▶ _The task_
Repeat the lines of the data that follow, please, starting at the first and stopping after the one with "reef rock wall".

▶ _Dataset excerpt_
** BEGIN **

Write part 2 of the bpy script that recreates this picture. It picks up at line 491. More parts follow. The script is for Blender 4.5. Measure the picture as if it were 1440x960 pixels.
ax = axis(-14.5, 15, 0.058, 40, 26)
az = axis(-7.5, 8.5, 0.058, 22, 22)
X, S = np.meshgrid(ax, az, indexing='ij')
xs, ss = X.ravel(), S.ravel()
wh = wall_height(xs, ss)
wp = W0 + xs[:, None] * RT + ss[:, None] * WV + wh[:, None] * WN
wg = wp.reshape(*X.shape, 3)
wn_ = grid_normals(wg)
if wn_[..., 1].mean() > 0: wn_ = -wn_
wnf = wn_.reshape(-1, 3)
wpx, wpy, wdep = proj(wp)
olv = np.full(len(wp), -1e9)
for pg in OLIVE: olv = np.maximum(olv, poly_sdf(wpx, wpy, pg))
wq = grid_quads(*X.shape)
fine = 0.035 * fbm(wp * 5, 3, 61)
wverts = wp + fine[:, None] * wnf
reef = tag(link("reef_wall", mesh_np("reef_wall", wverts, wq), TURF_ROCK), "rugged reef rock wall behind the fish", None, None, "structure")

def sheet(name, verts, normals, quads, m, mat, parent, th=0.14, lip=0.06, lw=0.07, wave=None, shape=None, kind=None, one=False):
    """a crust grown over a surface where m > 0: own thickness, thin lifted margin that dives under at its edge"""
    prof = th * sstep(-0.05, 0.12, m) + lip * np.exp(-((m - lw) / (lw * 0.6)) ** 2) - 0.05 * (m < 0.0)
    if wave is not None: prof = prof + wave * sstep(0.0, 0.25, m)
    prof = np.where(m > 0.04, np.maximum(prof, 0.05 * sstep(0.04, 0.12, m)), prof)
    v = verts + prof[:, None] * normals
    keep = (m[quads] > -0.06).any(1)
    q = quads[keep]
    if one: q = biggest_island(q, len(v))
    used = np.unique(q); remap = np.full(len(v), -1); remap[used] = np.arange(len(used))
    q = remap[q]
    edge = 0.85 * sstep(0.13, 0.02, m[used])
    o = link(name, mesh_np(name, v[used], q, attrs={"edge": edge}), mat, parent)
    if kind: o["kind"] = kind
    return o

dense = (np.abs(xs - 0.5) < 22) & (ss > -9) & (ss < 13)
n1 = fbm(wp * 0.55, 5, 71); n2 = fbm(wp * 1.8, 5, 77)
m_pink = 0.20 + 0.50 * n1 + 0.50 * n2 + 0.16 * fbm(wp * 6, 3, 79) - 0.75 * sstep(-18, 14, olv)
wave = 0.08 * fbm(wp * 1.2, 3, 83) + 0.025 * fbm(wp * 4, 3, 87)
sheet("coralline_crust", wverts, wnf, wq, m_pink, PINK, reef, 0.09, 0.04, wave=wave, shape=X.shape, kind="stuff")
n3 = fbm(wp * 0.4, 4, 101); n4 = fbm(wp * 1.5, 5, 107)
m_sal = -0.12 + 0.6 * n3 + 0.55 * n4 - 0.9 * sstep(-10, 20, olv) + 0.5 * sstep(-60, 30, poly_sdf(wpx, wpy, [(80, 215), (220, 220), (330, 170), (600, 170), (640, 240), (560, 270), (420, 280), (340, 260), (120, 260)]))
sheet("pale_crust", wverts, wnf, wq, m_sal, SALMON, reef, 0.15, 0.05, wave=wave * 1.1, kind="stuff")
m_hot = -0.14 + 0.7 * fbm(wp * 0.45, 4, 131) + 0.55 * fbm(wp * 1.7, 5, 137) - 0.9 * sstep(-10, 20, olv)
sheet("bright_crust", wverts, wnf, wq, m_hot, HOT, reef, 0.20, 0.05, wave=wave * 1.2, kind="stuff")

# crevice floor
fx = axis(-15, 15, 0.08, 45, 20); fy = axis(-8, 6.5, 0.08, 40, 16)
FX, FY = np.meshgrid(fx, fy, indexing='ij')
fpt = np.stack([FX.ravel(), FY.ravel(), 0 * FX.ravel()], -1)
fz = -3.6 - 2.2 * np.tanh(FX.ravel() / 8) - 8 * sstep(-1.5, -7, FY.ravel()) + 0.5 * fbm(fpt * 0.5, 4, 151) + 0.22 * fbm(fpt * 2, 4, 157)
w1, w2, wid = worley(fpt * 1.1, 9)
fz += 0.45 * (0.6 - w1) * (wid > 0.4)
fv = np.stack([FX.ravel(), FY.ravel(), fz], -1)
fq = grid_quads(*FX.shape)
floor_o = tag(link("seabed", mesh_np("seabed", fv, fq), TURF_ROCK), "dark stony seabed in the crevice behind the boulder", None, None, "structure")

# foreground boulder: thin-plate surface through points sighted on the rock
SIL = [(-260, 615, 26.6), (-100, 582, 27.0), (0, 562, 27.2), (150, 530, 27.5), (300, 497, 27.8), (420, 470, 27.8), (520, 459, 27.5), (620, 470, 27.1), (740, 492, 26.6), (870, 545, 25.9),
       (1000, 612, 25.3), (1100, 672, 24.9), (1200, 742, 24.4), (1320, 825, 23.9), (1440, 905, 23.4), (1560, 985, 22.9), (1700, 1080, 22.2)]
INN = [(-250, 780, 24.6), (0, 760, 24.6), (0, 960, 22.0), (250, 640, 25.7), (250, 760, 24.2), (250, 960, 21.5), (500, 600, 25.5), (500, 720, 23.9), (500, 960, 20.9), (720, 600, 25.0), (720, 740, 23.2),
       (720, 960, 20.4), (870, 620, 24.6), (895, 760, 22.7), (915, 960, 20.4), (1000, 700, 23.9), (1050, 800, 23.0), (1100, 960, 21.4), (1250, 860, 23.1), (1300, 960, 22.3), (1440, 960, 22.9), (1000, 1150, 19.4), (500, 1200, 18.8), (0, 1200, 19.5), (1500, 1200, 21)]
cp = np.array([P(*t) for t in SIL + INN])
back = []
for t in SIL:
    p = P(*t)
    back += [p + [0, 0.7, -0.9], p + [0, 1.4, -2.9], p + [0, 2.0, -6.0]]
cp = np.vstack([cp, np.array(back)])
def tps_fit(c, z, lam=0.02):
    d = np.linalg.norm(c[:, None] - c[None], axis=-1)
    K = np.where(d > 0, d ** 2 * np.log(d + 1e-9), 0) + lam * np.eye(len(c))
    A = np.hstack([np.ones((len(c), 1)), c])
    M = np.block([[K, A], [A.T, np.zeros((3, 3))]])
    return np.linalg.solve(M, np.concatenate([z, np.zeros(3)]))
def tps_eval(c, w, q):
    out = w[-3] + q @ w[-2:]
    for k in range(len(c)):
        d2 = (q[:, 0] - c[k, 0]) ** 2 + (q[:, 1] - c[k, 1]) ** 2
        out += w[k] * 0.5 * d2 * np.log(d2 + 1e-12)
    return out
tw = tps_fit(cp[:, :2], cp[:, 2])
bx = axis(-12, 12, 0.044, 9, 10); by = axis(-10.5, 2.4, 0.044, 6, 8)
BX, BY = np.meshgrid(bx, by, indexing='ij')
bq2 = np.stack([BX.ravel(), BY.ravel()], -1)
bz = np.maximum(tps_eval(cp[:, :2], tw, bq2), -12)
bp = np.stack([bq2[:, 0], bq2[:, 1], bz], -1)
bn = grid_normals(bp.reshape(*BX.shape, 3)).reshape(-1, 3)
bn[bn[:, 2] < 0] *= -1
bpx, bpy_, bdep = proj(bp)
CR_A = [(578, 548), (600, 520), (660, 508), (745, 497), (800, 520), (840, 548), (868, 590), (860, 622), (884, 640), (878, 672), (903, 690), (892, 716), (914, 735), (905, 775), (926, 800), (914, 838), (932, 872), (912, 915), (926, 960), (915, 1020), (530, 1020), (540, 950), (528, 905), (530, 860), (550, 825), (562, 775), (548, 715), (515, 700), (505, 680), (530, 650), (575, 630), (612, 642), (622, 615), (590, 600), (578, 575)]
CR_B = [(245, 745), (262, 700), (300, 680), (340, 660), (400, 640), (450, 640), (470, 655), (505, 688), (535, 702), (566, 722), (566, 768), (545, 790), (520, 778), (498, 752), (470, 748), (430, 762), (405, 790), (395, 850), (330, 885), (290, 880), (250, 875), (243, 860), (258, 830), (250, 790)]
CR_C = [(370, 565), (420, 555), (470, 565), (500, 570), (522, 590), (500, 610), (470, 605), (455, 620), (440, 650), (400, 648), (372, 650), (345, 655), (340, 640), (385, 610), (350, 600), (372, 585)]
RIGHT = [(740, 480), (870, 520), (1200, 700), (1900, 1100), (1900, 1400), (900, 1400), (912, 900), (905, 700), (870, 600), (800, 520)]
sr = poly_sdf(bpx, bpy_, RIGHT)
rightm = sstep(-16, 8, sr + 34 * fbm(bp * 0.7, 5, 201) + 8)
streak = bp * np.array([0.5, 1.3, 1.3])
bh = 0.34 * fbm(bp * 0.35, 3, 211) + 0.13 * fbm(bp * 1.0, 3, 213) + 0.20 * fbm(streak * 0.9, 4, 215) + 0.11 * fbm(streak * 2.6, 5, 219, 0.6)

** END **

▶ _Task solution_
Write part 2 of the bpy script that recreates this picture. It picks up at line 491. More parts follow. The script is for Blender 4.5. Measure the picture as if it were 1440x960 pixels.
ax = axis(-14.5, 15, 0.058, 40, 26)
az = axis(-7.5, 8.5, 0.058, 22, 22)
X, S = np.meshgrid(ax, az, indexing='ij')
xs, ss = X.ravel(), S.ravel()
wh = wall_height(xs, ss)
wp = W0 + xs[:, None] * RT + ss[:, None] * WV + wh[:, None] * WN
wg = wp.reshape(*X.shape, 3)
wn_ = grid_normals(wg)
if wn_[..., 1].mean() > 0: wn_ = -wn_
wnf = wn_.reshape(-1, 3)
wpx, wpy, wdep = proj(wp)
olv = np.full(len(wp), -1e9)
for pg in OLIVE: olv = np.maximum(olv, poly_sdf(wpx, wpy, pg))
wq = grid_quads(*X.shape)
fine = 0.035 * fbm(wp * 5, 3, 61)
wverts = wp + fine[:, None] * wnf
reef = tag(link("reef_wall", mesh_np("reef_wall", wverts, wq), TURF_ROCK), "rugged reef rock wall behind the fish", None, None, "structure")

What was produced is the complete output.